### Task prompt
Copy out exactly the lines spanning the line with "Recreate this scene" to the line with "return float(ds[np.argmin(np.abs(f))])", inclusive, from the data underneath, with no pictures.

### Records
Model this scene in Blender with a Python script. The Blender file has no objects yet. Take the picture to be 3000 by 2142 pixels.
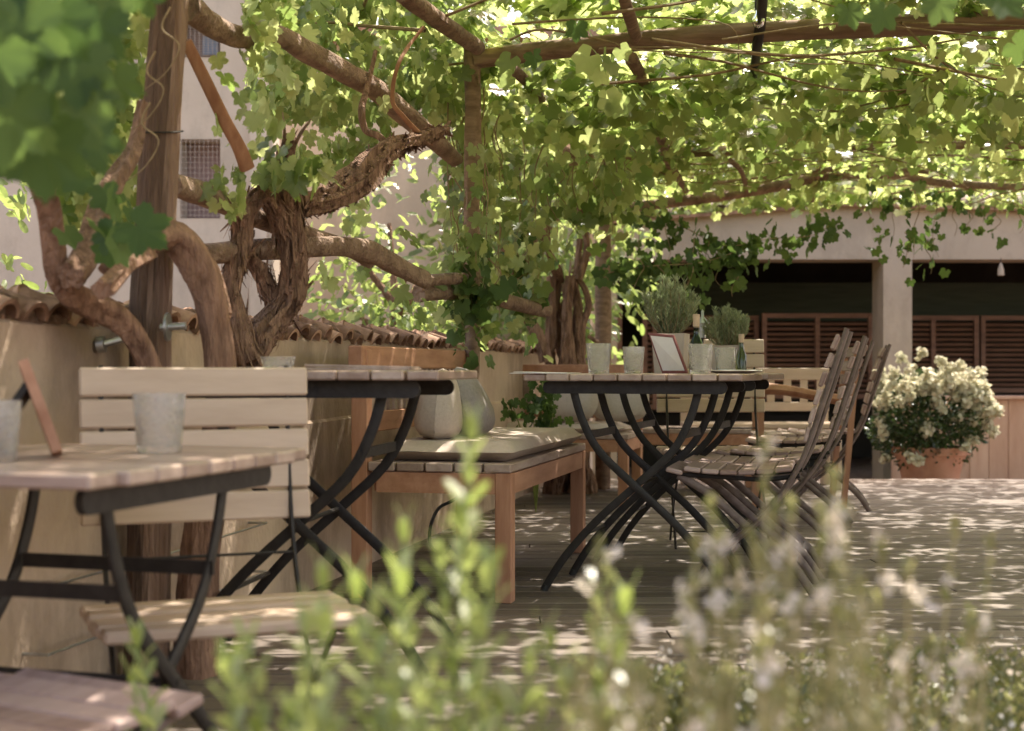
import bpy, math, random
import numpy as np
from mathutils import Vector, Matrix, noise
R = math.radians
random.seed(7); rng = np.random.default_rng(7)
S = bpy.context.scene
COL = S.collection
# ------------------------------------------------------------------ camera, light
F = 4200.0; HX = 1500.0; HY = 1085.0; HC = 0.765
cd = bpy.data.cameras.new('camera'); cam = bpy.data.objects.new('camera', cd); COL.objects.link(cam)
cam.location = (0, 0, HC); cam.rotation_euler = (R(90), 0, 0)
cd.sensor_width = 36; cd.lens = 36 * F / 3000; cd.shift_y = (HY - 1071) / 3000
cd.clip_start = 0.05; cd.clip_end = 900
cd.dof.use_dof = True; cd.dof.focus_distance = 5.2; cd.dof.aperture_fstop = 3.5
S.camera = cam
W = bpy.data.worlds.new('World'); S.world = W; W.use_nodes = True
SUN_EL, SUN_AZ = R(60), R(28)          # azimuth from +Y (into the picture) towards +X
wn = W.node_tree.nodes; sky = wn.new('ShaderNodeTexSky'); sky.sky_type = 'NISHITA'; sky.sun_disc = False
sky.sun_elevation = SUN_EL; sky.sun_rotation = SUN_AZ; sky.dust_density = 2.5
bg = wn['Background']; bg.inputs[1].default_value = 0.15
wb = wn.new('ShaderNodeMix'); wb.data_type = 'RGBA'; wb.blend_type = 'MULTIPLY'; wb.inputs[0].default_value = 1
wb.inputs[7].default_value = (1.22, .95, .79, 1); W.node_tree.links.new(sky.outputs[0], wb.inputs[6])   # hazy warm summer sky
W.node_tree.links.new(wb.outputs[2], bg.inputs[0])
sl = bpy.data.lights.new('sun', 'SUN'); sl.energy = 2.5; sl.angle = R(0.55); sl.color = (1, 0.93, 0.82)
so = bpy.data.objects.new('sun', sl); COL.objects.link(so)
sd = Vector((math.sin(SUN_AZ) * math.cos(SUN_EL), math.cos(SUN_AZ) * math.cos(SUN_EL), math.sin(SUN_EL)))
so.rotation_euler = sd.to_track_quat('Z', 'Y').to_euler()
S.view_settings.view_transform = 'Standard'; S.view_settings.look = 'None'
S.view_settings.exposure = 2.15; S.view_settings.gamma = 1.0
S.cycles.max_bounces = 7; S.cycles.diffuse_bounces = 4; S.cycles.transmission_bounces = 6
S.cycles.caustics_reflective = False; S.cycles.caustics_refractive = False
S.cycles.use_denoising = True

def P(px, py, d):                      # photo pixel and distance -> world point
    return Vector(((px - HX) / F * d, d, HC + (HY - py) / F * d))

# ------------------------------------------------------------------ materials
def newmat(name):
    m = bpy.data.materials.new(name); m.use_nodes = True
    nt = m.node_tree; return m, nt, nt.nodes['Principled BSDF']
def N(nt, t, **kw):
    n = nt.nodes.new(t)
    for k, v in kw.items():
        if k.startswith('i_'):
            key = k[2:]; key = int(key) if key.isdigit() else key.replace('_', ' ')
            n.inputs[key].default_value = v
        else: setattr(n, k, v)
    return n
def ramp(nt, fac, stops):
    r = nt.nodes.new('ShaderNodeValToRGB'); e = r.color_ramp.elements
    while len(e) < len(stops): e.new(0.5)
    for el, (p, c) in zip(e, stops): el.position = p; el.color = (*c, 1)
    nt.links.new(fac, r.inputs[0]); return r.outputs[0]
def coords(nt, scale, world=False):
    tc = nt.nodes.new('ShaderNodeTexCoord'); mp = nt.nodes.new('ShaderNodeMapping')
    mp.inputs['Scale'].default_value = scale
    if world:
        g = nt.nodes.new('ShaderNodeNewGeometry'); nt.links.new(g.outputs['Position'], mp.inputs[0])
    else: nt.links.new(tc.outputs['Object'], mp.inputs[0])
    return mp.outputs[0]
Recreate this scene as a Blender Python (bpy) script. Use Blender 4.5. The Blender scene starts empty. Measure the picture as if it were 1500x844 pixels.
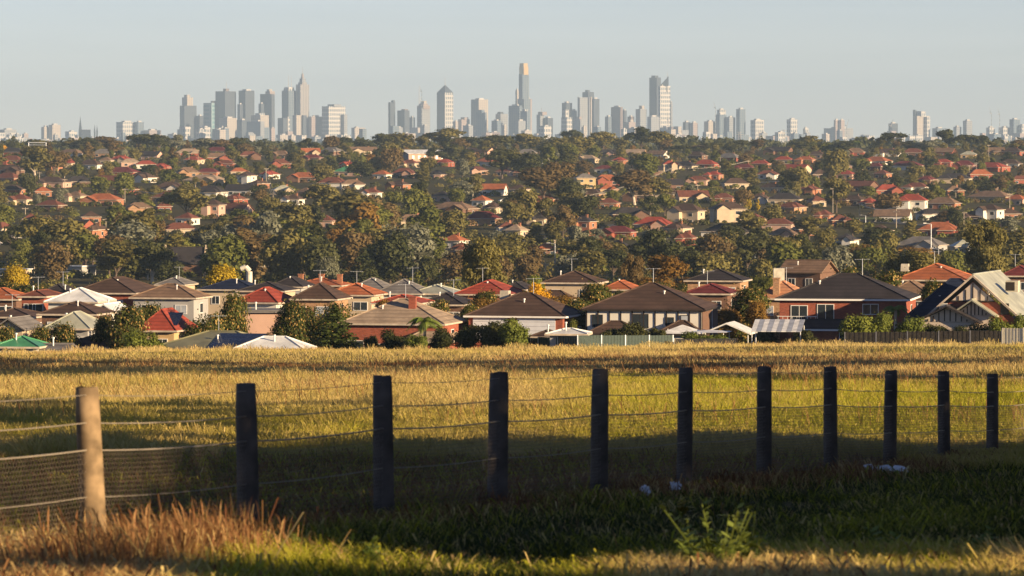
import bpy, math, random
import numpy as np
from mathutils import Vector, Matrix
random.seed(7); rng = np.random.default_rng(11)
S = bpy.context.scene
COL = S.collection
F = 7000.0; HY = 195.0; EYE = 45.0          # focal length in photo pixels, horizon row, eye height
SUN_EL, SUN_PHI = math.radians(13), math.radians(33)
R = math.radians

# ------------------------------------------------------------------ terrain
PD = np.array([-60,0,20,35,68,150,480,500,530,570,640,760,900,1100,1300,1500,1800,2100,2500,3000,3500,3800,4500,7000,12000,20000,32000],float)
PZ = np.array([1.2,1.6,2.4,3.1,4.65,8.0,21.75,23.0,24.9,26.4,28.0,30.8,35.2,40.5,43.0,41.5,38.5,34,27,18.5,11.8,13.2,18,32,39,40,40],float)
def sst(a, b, v): t = np.clip((v-a)/(b-a), 0, 1); return t*t*(3-2*t)
def drop(x, d):
    x = np.asarray(x, float); d = np.asarray(d, float)
    g = np.interp(d, PD, PZ)
    g = g + 3.6*sst(-9, -24, x)*sst(485, 515, d)*(1-sst(600, 760, d))
    g = g - 0.45*np.clip(x/50, -1.2, 1.2)*sst(150, 480, d)*(1-sst(700, 1000, d))
    hill = sst(1250, 1900, d)*(1-sst(4200, 6000, d))
    g = g + hill*(1.6*np.sin(x/170+d/420)+1.1*np.sin(x/75-d/260+1))
    near = (1-sst(60, 520, d))
    g = g + near*0.05*np.sin(x*1.3+d*.5)*np.sin(d*.7+1) + 0.25*np.sin(x/9.+d/31.)*sst(80, 160, d)*(1-sst(440, 500, d))
    return g
def gz(x, d): return float(EYE-drop(x, d))
def wx(px, d): return (px-750)/F*d
def wz(py, d): return EYE-(py-HY)/F*d
def pxy(x, d, z): return 750+x/d*F, HY+(EYE-z)/d*F
def hit(px, py, d0=1250, d1=3780):
    ds = np.linspace(d0, d1, 900)
    f = drop((px-750)/F*ds, ds)-(py-HY)/F*ds
    k = np.where((f[:-1] > 0) & (f[1:] <= 0))[0]
    if len(k): return float(ds[k[0]])
    return float(ds[np.argmin(np.abs(f))])

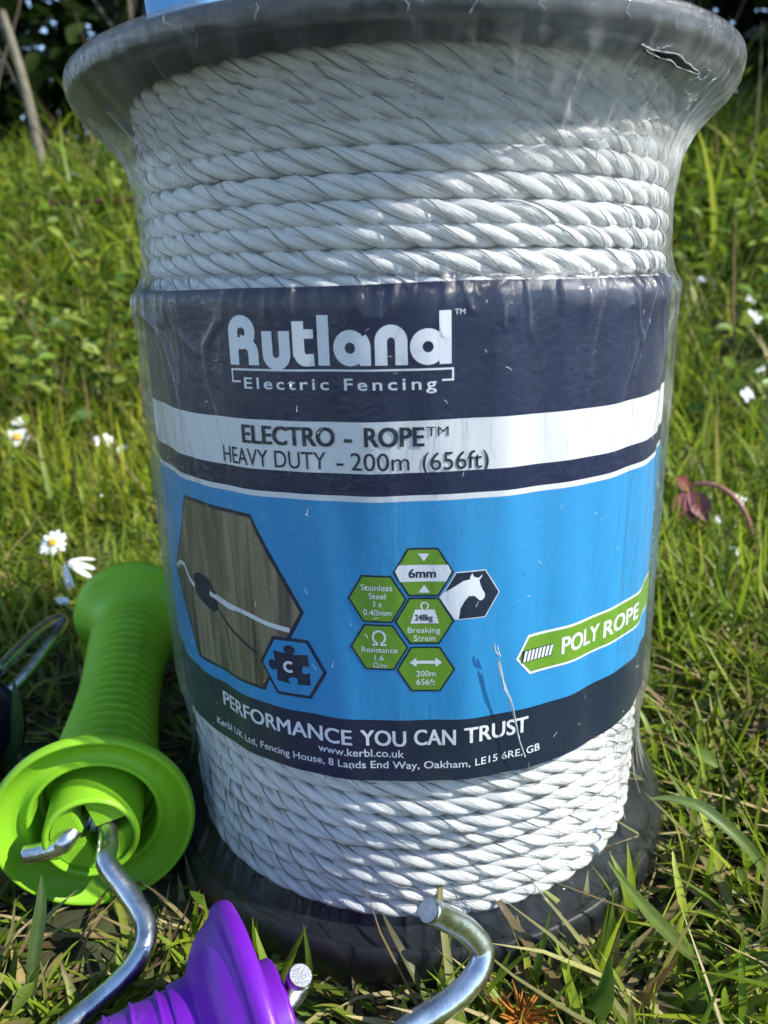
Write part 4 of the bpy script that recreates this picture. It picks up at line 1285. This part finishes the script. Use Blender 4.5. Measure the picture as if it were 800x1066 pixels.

### Completed exercise
Recreate this scene as a Blender Python (bpy) script. Use Blender 4.5. The Blender scene starts empty. Measure the picture as if it were 1500x844 pixels.
import bpy, math, random
import numpy as np
from mathutils import Vector, Matrix
random.seed(7); rng = np.random.default_rng(11)
S = bpy.context.scene
COL = S.collection
F = 7000.0; HY = 195.0; EYE = 45.0          # focal length in photo pixels, horizon row, eye height
SUN_EL, SUN_PHI = math.radians(13), math.radians(33)
R = math.radians

# ------------------------------------------------------------------ terrain
PD = np.array([-60,0,20,35,68,150,480,500,530,570,640,760,900,1100,1300,1500,1800,2100,2500,3000,3500,3800,4500,7000,12000,20000,32000],float)
PZ = np.array([1.2,1.6,2.4,3.1,4.65,8.0,21.75,23.0,24.9,26.4,28.0,30.8,35.2,40.5,43.0,41.5,38.5,34,27,18.5,11.8,13.2,18,32,39,40,40],float)
def sst(a, b, v): t = np.clip((v-a)/(b-a), 0, 1); return t*t*(3-2*t)
def drop(x, d):
    x = np.asarray(x, float); d = np.asarray(d, float)
    g = np.interp(d, PD, PZ)
    g = g + 3.6*sst(-9, -24, x)*sst(485, 515, d)*(1-sst(600, 760, d))
    g = g - 0.45*np.clip(x/50, -1.2, 1.2)*sst(150, 480, d)*(1-sst(700, 1000, d))
    hill = sst(1250, 1900, d)*(1-sst(4200, 6000, d))
    g = g + hill*(1.6*np.sin(x/170+d/420)+1.1*np.sin(x/75-d/260+1))
    near = (1-sst(60, 520, d))
    g = g + near*0.05*np.sin(x*1.3+d*.5)*np.sin(d*.7+1) + 0.25*np.sin(x/9.+d/31.)*sst(80, 160, d)*(1-sst(440, 500, d))
    return g
def gz(x, d): return float(EYE-drop(x, d))
def wx(px, d): return (px-750)/F*d
def wz(py, d): return EYE-(py-HY)/F*d
def pxy(x, d, z): return 750+x/d*F, HY+(EYE-z)/d*F
def hit(px, py, d0=1250, d1=3780):
    ds = np.linspace(d0, d1, 900)
    f = drop((px-750)/F*ds, ds)-(py-HY)/F*ds
    k = np.where((f[:-1] > 0) & (f[1:] <= 0))[0]
    if len(k): return float(ds[k[0]])
    return float(ds[np.argmin(np.abs(f))])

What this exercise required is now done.